Der Zugang befindet sich auf der Stadtmauer. Per Audioguide lassen wir uns in ihre Geschichte entführen. Im 12. Jahrhundert als einziger Übergang von Avignon auf die Flussinsel Barthelasse (dort befand sich ein Vergnügungsviertel) gebaut, stürzte sie wegen Hochwasser mehrmals ein, bis man sich 1669 entschloss, die Brücke nicht mehr wiederaufzubauen.
Berühmt wurde sie durch das Volkslied „Sur le pont d’Avignon“. Damals wurde übrigens nicht auf, sondern unter der Brücke getanzt. Dort nämlich gab es eine eigene „Kneipenkultur“.

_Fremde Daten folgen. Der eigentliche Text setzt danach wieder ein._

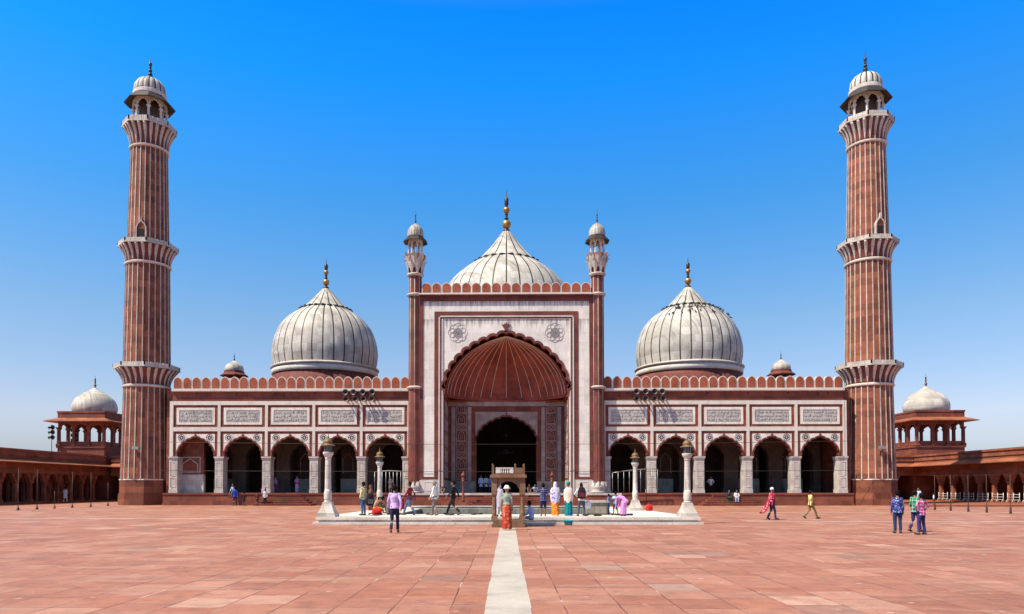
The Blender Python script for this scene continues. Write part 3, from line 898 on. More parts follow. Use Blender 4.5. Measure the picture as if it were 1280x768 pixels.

Vom nahen Place de la Republique aus durchstreifen wir die Straßen und Gassen der Altstadt mit prächtigen Renaissance-Villen, den Patrizierhäusern mit hübschen Fassaden, Kardinalspalästen, Kirchen und Klöster, mehreren Museen, kleinen Plätzen, Cafés und Restaurants.

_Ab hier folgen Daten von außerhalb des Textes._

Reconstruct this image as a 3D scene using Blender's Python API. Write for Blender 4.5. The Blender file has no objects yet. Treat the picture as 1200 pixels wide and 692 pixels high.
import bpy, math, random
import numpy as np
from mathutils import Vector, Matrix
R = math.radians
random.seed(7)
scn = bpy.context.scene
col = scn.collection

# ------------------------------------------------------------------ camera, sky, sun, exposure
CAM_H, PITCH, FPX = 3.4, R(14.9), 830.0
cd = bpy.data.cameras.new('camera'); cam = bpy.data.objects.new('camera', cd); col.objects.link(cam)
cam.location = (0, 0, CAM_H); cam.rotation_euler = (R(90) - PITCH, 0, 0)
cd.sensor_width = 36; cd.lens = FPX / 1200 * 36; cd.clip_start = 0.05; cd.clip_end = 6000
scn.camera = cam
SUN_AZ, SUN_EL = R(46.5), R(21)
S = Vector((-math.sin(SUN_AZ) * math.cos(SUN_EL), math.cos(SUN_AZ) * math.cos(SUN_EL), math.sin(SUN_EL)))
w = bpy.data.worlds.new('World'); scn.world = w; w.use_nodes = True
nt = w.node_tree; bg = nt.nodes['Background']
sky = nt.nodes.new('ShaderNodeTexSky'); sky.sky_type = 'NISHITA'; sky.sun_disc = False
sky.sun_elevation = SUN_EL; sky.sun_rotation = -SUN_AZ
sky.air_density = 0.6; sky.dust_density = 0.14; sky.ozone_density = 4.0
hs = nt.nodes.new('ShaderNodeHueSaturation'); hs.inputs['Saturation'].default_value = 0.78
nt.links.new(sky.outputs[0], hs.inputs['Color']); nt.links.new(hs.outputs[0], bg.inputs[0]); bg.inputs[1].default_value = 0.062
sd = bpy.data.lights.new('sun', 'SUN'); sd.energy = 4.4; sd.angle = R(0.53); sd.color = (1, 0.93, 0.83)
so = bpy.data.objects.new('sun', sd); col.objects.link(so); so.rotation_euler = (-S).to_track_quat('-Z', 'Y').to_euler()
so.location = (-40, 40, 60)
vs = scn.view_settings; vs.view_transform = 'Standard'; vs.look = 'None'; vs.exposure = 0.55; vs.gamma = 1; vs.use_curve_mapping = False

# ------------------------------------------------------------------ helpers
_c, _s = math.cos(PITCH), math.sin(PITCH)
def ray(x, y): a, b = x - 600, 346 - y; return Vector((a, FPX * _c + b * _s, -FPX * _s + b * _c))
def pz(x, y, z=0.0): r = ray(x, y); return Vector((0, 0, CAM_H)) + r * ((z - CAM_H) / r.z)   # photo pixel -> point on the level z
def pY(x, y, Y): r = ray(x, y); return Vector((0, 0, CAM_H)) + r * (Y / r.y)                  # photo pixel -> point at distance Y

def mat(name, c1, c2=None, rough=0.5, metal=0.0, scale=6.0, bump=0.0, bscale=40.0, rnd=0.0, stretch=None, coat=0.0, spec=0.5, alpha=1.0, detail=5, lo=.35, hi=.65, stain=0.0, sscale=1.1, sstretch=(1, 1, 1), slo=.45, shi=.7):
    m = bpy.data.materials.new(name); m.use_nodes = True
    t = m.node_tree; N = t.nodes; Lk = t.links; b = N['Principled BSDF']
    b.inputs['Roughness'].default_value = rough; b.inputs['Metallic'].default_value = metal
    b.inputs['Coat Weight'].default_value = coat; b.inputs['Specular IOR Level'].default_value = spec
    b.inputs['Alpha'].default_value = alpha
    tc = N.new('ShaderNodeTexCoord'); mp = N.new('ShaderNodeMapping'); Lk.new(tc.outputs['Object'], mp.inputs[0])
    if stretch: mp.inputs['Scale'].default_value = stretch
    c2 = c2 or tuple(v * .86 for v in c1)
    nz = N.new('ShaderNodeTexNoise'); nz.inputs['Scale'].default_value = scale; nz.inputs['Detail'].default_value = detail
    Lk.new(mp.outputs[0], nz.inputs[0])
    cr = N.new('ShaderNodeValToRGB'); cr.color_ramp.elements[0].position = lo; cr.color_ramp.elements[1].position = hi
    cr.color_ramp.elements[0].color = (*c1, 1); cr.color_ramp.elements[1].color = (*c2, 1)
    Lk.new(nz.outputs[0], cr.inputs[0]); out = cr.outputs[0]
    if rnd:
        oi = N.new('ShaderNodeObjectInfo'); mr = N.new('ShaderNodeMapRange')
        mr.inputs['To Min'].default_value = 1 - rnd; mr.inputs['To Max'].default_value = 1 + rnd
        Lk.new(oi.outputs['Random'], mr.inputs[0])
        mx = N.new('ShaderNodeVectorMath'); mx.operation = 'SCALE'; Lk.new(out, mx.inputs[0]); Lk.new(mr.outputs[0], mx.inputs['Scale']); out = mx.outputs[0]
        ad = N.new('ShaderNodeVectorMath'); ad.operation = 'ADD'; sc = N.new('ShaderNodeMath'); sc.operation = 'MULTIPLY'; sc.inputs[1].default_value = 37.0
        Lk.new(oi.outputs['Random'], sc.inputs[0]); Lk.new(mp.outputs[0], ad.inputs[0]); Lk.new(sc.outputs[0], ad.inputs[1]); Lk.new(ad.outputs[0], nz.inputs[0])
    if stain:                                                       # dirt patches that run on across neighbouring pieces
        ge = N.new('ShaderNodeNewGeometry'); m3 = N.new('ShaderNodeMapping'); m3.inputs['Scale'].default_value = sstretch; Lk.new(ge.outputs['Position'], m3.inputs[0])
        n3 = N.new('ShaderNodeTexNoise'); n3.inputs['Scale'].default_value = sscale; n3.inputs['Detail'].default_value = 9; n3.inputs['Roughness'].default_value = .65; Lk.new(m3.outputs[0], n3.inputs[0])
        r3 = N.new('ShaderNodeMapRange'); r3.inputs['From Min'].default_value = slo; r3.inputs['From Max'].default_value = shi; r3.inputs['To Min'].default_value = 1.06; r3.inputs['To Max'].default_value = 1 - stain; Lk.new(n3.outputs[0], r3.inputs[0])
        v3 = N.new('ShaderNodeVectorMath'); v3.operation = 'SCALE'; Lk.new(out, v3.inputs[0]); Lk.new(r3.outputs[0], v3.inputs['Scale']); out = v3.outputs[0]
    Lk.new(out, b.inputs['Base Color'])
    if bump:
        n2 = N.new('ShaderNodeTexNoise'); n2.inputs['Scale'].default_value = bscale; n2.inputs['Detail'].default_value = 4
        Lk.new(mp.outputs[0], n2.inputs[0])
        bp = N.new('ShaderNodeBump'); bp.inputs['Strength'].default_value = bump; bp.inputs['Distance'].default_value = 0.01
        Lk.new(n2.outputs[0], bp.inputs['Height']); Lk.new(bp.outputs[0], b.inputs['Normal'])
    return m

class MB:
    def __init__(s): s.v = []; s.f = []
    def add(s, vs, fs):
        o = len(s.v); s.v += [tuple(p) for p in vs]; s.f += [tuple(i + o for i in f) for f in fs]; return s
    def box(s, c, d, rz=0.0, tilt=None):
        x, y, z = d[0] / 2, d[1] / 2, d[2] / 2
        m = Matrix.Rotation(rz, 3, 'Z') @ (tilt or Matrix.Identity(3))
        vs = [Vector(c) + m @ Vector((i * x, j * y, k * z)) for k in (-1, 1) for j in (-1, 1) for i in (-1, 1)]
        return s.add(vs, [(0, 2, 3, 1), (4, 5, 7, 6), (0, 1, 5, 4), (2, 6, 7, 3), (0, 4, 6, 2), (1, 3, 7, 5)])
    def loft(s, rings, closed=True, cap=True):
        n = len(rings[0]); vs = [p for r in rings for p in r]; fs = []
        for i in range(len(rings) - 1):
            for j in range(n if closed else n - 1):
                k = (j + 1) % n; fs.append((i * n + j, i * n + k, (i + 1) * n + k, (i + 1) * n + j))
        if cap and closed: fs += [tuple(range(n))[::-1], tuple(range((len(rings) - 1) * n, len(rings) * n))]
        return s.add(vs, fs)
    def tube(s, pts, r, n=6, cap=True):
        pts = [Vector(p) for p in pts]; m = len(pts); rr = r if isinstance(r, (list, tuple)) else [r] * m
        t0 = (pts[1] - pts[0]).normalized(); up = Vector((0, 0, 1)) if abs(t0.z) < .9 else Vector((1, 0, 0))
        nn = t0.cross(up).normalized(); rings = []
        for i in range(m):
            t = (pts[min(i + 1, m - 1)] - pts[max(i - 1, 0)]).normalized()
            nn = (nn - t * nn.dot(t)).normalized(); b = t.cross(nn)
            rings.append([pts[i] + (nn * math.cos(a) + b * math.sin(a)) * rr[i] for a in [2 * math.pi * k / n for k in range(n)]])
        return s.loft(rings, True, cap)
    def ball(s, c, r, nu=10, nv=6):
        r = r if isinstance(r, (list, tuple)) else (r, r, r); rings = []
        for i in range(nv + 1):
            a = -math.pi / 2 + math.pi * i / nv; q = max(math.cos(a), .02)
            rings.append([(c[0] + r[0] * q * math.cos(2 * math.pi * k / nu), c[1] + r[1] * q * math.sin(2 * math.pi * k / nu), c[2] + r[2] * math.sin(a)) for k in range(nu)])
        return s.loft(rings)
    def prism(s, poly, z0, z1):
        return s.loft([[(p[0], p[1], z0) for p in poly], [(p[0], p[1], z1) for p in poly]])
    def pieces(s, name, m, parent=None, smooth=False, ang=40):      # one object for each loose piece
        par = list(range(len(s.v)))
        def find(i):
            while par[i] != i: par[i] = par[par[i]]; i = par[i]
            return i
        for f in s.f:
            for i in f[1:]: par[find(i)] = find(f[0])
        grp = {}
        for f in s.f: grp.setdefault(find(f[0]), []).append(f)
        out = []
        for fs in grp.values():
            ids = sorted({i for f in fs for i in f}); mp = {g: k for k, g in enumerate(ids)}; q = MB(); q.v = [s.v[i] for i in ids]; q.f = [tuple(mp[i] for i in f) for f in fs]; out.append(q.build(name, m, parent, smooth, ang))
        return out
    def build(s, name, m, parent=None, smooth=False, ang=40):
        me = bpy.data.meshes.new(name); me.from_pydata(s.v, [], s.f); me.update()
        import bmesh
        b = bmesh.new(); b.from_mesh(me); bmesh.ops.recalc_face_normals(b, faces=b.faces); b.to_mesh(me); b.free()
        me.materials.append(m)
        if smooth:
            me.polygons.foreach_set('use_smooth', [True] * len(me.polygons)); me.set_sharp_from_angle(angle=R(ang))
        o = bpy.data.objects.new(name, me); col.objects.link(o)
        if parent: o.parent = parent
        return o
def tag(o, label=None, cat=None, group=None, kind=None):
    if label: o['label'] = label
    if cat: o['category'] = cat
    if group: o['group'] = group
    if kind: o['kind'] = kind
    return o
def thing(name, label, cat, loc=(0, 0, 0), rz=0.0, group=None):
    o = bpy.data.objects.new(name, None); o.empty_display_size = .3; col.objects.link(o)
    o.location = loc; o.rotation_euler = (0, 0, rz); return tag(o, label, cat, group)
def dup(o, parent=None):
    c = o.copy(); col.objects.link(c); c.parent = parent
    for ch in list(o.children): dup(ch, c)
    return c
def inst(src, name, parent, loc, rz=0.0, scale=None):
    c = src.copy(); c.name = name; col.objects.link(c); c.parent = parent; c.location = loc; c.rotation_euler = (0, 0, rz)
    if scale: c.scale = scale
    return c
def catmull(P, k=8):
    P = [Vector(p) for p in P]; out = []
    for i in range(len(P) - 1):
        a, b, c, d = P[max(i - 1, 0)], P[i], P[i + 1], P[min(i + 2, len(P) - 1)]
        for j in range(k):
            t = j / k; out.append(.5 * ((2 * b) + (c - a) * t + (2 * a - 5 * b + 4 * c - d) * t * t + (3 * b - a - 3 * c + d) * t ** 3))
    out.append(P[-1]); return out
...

Bei der Besichtigung des Papstpalastes fiel uns die Zuschauertribüne im Innenhof auf. Sie gehört zum jährlich im Sommer in Avignon stattfindenden Theaterfestival. Als wir die Festivalwochen bei einem Aufenthalt miterlebten, waren wir begeistert.
Es sind weniger die großartigen Aufführungen in den Theatern und im Papstpalast, sondern es ist das rege Treiben in der Altstadt, wo kleine Theatergruppen an fast jeder Ecke spielen, ihre Darstellungen zeigen. Die Abende boten uns eine Atmosphäre, wie wir sie im kunsthistorisch bedeutenden Avignon nie zuvor erlebt hatten.
Über die Pont Édouard Daladier verlassen wir Avignon. Von hieraus ist der Papstpalast über den Dächern der Altstadt gut zu sehen. Besonders in den Abendstunden.
Bei früheren Aufenthalten in der Stadt der Päpste gehörte der abendliche Spaziergang zum Rhoneufer auf der Île de la Barthelasse zum täglichen Programm. Egal wo wir in Avignon wohnten. Denn genau von hier, mit diesem Anblick, lässt sich die Schönheit Avignons bestens genießen.